▸ Do this: Without including the pictures, copy out every line below.

##########

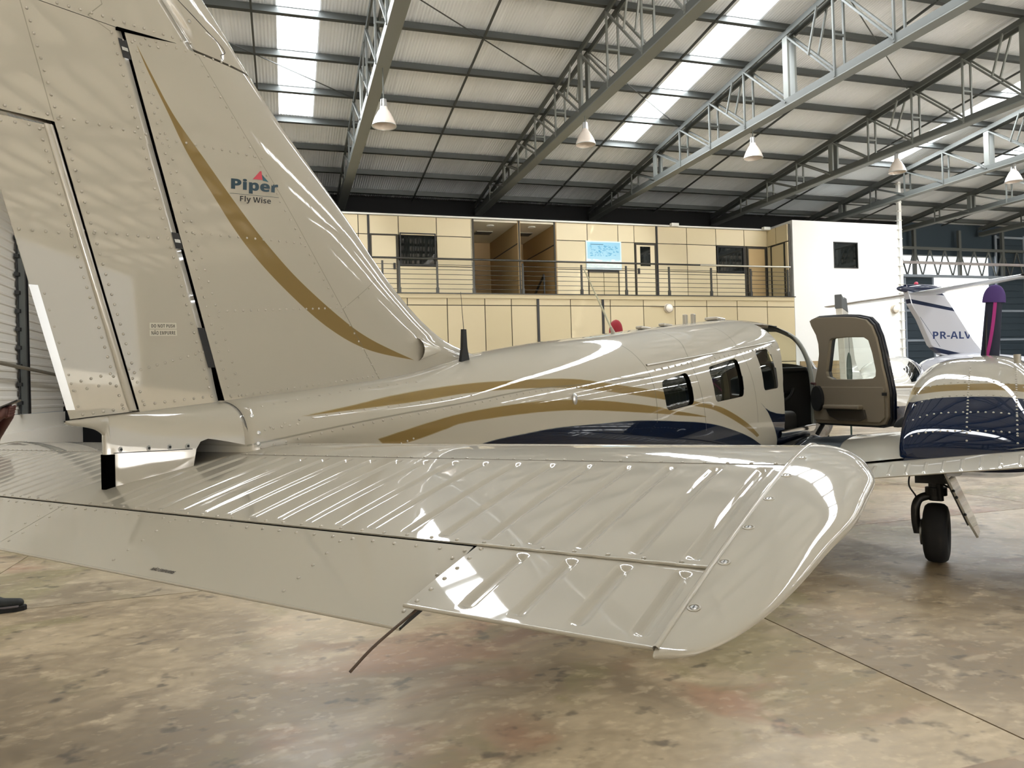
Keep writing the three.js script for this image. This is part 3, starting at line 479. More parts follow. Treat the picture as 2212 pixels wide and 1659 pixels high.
// ---------------------------------------------------------------- fin and rudder
const finLE = table([1.2, 1.42, 1.5, 1.562, 1.637, 1.82, 2.145, 2.417, 2.541, 2.74, 3.02], [2.05, 1.95, 1.83, 1.66, 1.39, 1.098, 0.76, 0.468, 0.352, 0.171, -0.085]);
const hingeU = (w) => 0.192 - 0.2735 * (w - 1.379), rudTE = (w) => -0.276 - 0.2585 * (w - 1.335), tabU = (w) => -0.098 - 0.271 * (w - 1.364), rudF = (w) => hingeU(w) - 0.006 - 0.013 * (1 - smooth(1.38, 1.6, w));
const naca = (x) => 0.2969 * Math.sqrt(x) - 0.126 * x - 0.3516 * x * x + 0.2843 * x ** 3 - 0.1036 * x ** 4;
function finHalf(u, w) { const le = finLE(w), te = rudTE(w), c = Math.min(le - te, 1.32), t = (u - te) / c, d = (le - u) / c; return 0.44 * c * Math.max(0, Math.min(naca(clamp(1 - t, 0.3, 1)), naca(clamp(d, 0, 0.3)))) + 0.0012; }
// side skin between two edges, closed round; uA(w) rear edge, uB(w) front edge
function sheetSolid(uA, uB, wA, wB, nw, nu, { round = false, k = 1, gap = 0 } = {}) {
  return gridg(nw, 2 * nu + 1, (i, j) => {
    const side = j <= nu ? 1 : -1, t = j <= nu ? j / nu : (2 * nu + 1 - j) / nu;
    const w0 = typeof wA === 'function' ? 0 : lerp(wA, wB, i / nw), te = uA(w0), le = uB(w0), tt = round ? 1 - (1 - t) * (1 - t) : t, u = lerp(te, le, tt);
    return [u, w0, side * k * finHalf(u, w0), (u + 0.9) / 2.3, (w0 - 1.3) / 1.75];
  });
}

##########

▸ Exercise solution:
Keep writing the three.js script for this image. This is part 3, starting at line 479. More parts follow. Treat the picture as 2212 pixels wide and 1659 pixels high.
// ---------------------------------------------------------------- fin and rudder
const finLE = table([1.2, 1.42, 1.5, 1.562, 1.637, 1.82, 2.145, 2.417, 2.541, 2.74, 3.02], [2.05, 1.95, 1.83, 1.66, 1.39, 1.098, 0.76, 0.468, 0.352, 0.171, -0.085]);
const hingeU = (w) => 0.192 - 0.2735 * (w - 1.379), rudTE = (w) => -0.276 - 0.2585 * (w - 1.335), tabU = (w) => -0.098 - 0.271 * (w - 1.364), rudF = (w) => hingeU(w) - 0.006 - 0.013 * (1 - smooth(1.38, 1.6, w));
const naca = (x) => 0.2969 * Math.sqrt(x) - 0.126 * x - 0.3516 * x * x + 0.2843 * x ** 3 - 0.1036 * x ** 4;
function finHalf(u, w) { const le = finLE(w), te = rudTE(w), c = Math.min(le - te, 1.32), t = (u - te) / c, d = (le - u) / c; return 0.44 * c * Math.max(0, Math.min(naca(clamp(1 - t, 0.3, 1)), naca(clamp(d, 0, 0.3)))) + 0.0012; }
// side skin between two edges, closed round; uA(w) rear edge, uB(w) front edge
function sheetSolid(uA, uB, wA, wB, nw, nu, { round = false, k = 1, gap = 0 } = {}) {
  return gridg(nw, 2 * nu + 1, (i, j) => {
    const side = j <= nu ? 1 : -1, t = j <= nu ? j / nu : (2 * nu + 1 - j) / nu;
    const w0 = typeof wA === 'function' ? 0 : lerp(wA, wB, i / nw), te = uA(w0), le = uB(w0), tt = round ? 1 - (1 - t) * (1 - t) : t, u = lerp(te, le, tt);
    return [u, w0, side * k * finHalf(u, w0), (u + 0.9) / 2.3, (w0 - 1.3) / 1.75];
  });
}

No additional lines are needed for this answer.